Your copy of the material below should match it exactly, except that it holds no pictures.

# # # # # # #

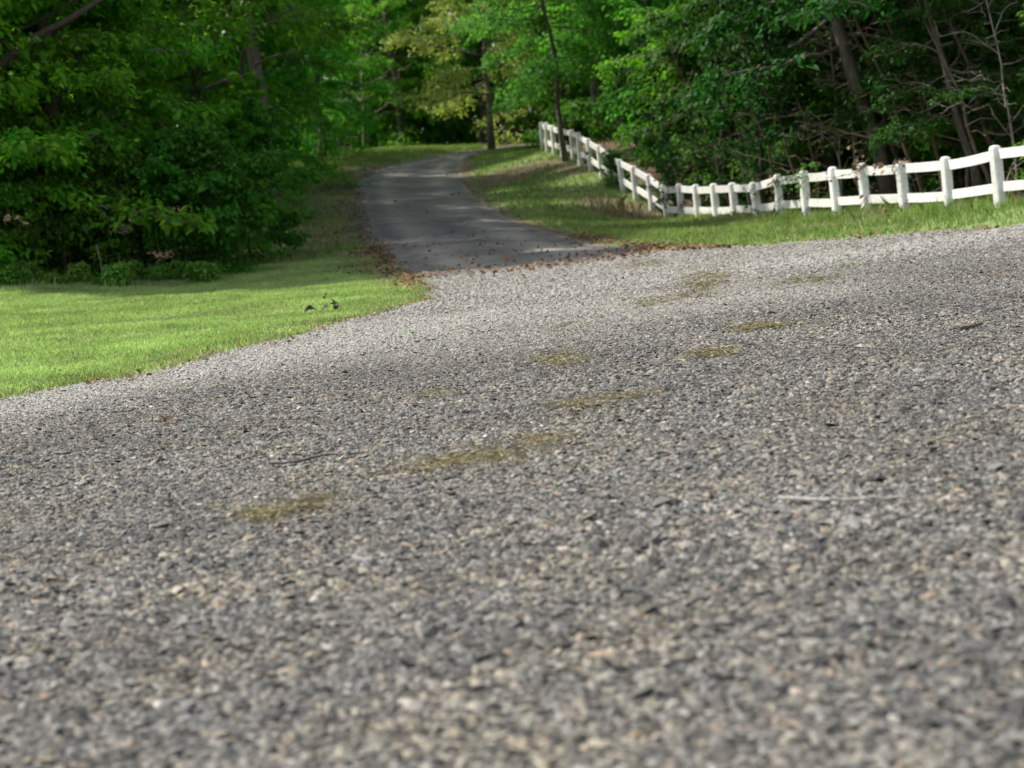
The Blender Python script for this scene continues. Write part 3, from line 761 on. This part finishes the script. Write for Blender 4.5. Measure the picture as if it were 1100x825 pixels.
for x, y, sc, key, lb in ((-9.2, 40, 1.1, 'tall1', 'tall tree deep in the left wood, nearest the lawn of a row along the lane'), (-9.0, 46, 1.1, 'maple2', 'tall tree deep in the left wood abreast of the first bend of the lane'), (-9.6, 52, 1.15, 'tall1', 'tall tree deep in the left wood abreast of the middle of the lane'), (-9.8, 58, 1.15, 'maple2', 'tall tree deep in the left wood abreast of the upper bend of the lane')):
    plant(key, x, y, lb, 'tree', GL, sc, rng.uniform(0, 6), sz=.82)
for x, y, sc, key, lb in ((-8.4, 31.4, 1.0, 'tall1', 'tall tree over the shaded tip of the lawn, its crown above the low shrubs'), (-7.6, 34.0, 1.0, 'tall2', 'tall dark tree just behind the corner of the left wood')):
    plant(key, x, y, lb, 'tree', GL, sc, rng.uniform(0, 6))
# stout limbs of the two trees, bare of leaves
def limb(root, name, pts, d, r0, mat_):
    P = np.array([at(px, py, d + dd) for px, py, dd in pts])
    Q = smooth_line(np.column_stack([P[:, 0], P[:, 2]]), 16); yy = np.interp(np.linspace(0, 1, 16), np.linspace(0, 1, len(P)), P[:, 1])
    Q = np.column_stack([Q[:, 0], yy, Q[:, 1]]) - np.array(root.location)
    mb = MB(); tube(mb, Q / root.scale[0], np.linspace(r0, r0 * .35, 16) / root.scale[0], 7)
    mb.build(name, mat_, root, smooth=True)
limb(corner, 'limb', [(-110, 130, 0), (-40, 95, 0), (0, 70, 0), (30, 44, 0), (75, 20, 0), (115, -5, 0), (160, -30, 0)], 29.6, .085, M['bark_dark'])
limb(corner, 'limb', [(-90, 60, 0), (0, 40, 0), (60, 12, 0), (120, -20, 0)], 30.4, .05, M['bark_dark'])
limb(grey, 'limb', [(270, 85, 0), (258, 78, -.3), (250, 84, -.6), (232, 91, -.8), (214, 98, -1.0)], 37.2, .085, M['bark_dark'])
limb(grey, 'limb', [(274, 70, 0), (290, 62, -.3), (306, 57, -.5), (322, 53, -.6)], 37.2, .03, M['bark'])
limb(grey, 'limb', [(272, 38, 0), (285, 24, -.3), (300, 15, -.5), (322, 9, -.6)], 37.2, .03, M['bark'])
limb(grey, 'limb', [(266, 34, 0), (248, 42, -.3), (228, 43, -.5), (200, 37, -.8), (160, 31, -1.0)], 37.2, .04, M['bark'])
put('tall2', 228, 48, 'tall tree well behind the grey limbs of the left wood', group=GL, scale=1.1)
put('maple2', 262, 64, 'tall tree on the rise behind the leafy bank', group=GL, scale=1.1)
put('tall1', 292, 72, 'tall tree at the back of the left wood by the lane crest', group=GL, scale=1.1)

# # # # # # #

Response to this task ▸
The Blender Python script for this scene continues. Write part 3, from line 761 on. This part finishes the script. Write for Blender 4.5. Measure the picture as if it were 1100x825 pixels.
for x, y, sc, key, lb in ((-9.2, 40, 1.1, 'tall1', 'tall tree deep in the left wood, nearest the lawn of a row along the lane'), (-9.0, 46, 1.1, 'maple2', 'tall tree deep in the left wood abreast of the first bend of the lane'), (-9.6, 52, 1.15, 'tall1', 'tall tree deep in the left wood abreast of the middle of the lane'), (-9.8, 58, 1.15, 'maple2', 'tall tree deep in the left wood abreast of the upper bend of the lane')):
    plant(key, x, y, lb, 'tree', GL, sc, rng.uniform(0, 6), sz=.82)
for x, y, sc, key, lb in ((-8.4, 31.4, 1.0, 'tall1', 'tall tree over the shaded tip of the lawn, its crown above the low shrubs'), (-7.6, 34.0, 1.0, 'tall2', 'tall dark tree just behind the corner of the left wood')):
    plant(key, x, y, lb, 'tree', GL, sc, rng.uniform(0, 6))
# stout limbs of the two trees, bare of leaves
def limb(root, name, pts, d, r0, mat_):
    P = np.array([at(px, py, d + dd) for px, py, dd in pts])
    Q = smooth_line(np.column_stack([P[:, 0], P[:, 2]]), 16); yy = np.interp(np.linspace(0, 1, 16), np.linspace(0, 1, len(P)), P[:, 1])
    Q = np.column_stack([Q[:, 0], yy, Q[:, 1]]) - np.array(root.location)
    mb = MB(); tube(mb, Q / root.scale[0], np.linspace(r0, r0 * .35, 16) / root.scale[0], 7)
    mb.build(name, mat_, root, smooth=True)
limb(corner, 'limb', [(-110, 130, 0), (-40, 95, 0), (0, 70, 0), (30, 44, 0), (75, 20, 0), (115, -5, 0), (160, -30, 0)], 29.6, .085, M['bark_dark'])
limb(corner, 'limb', [(-90, 60, 0), (0, 40, 0), (60, 12, 0), (120, -20, 0)], 30.4, .05, M['bark_dark'])
limb(grey, 'limb', [(270, 85, 0), (258, 78, -.3), (250, 84, -.6), (232, 91, -.8), (214, 98, -1.0)], 37.2, .085, M['bark_dark'])
limb(grey, 'limb', [(274, 70, 0), (290, 62, -.3), (306, 57, -.5), (322, 53, -.6)], 37.2, .03, M['bark'])
limb(grey, 'limb', [(272, 38, 0), (285, 24, -.3), (300, 15, -.5), (322, 9, -.6)], 37.2, .03, M['bark'])
limb(grey, 'limb', [(266, 34, 0), (248, 42, -.3), (228, 43, -.5), (200, 37, -.8), (160, 31, -1.0)], 37.2, .04, M['bark'])
put('tall2', 228, 48, 'tall tree well behind the grey limbs of the left wood', group=GL, scale=1.1)
put('maple2', 262, 64, 'tall tree on the rise behind the leafy bank', group=GL, scale=1.1)
put('tall1', 292, 72, 'tall tree at the back of the left wood by the lane crest', group=GL, scale=1.1)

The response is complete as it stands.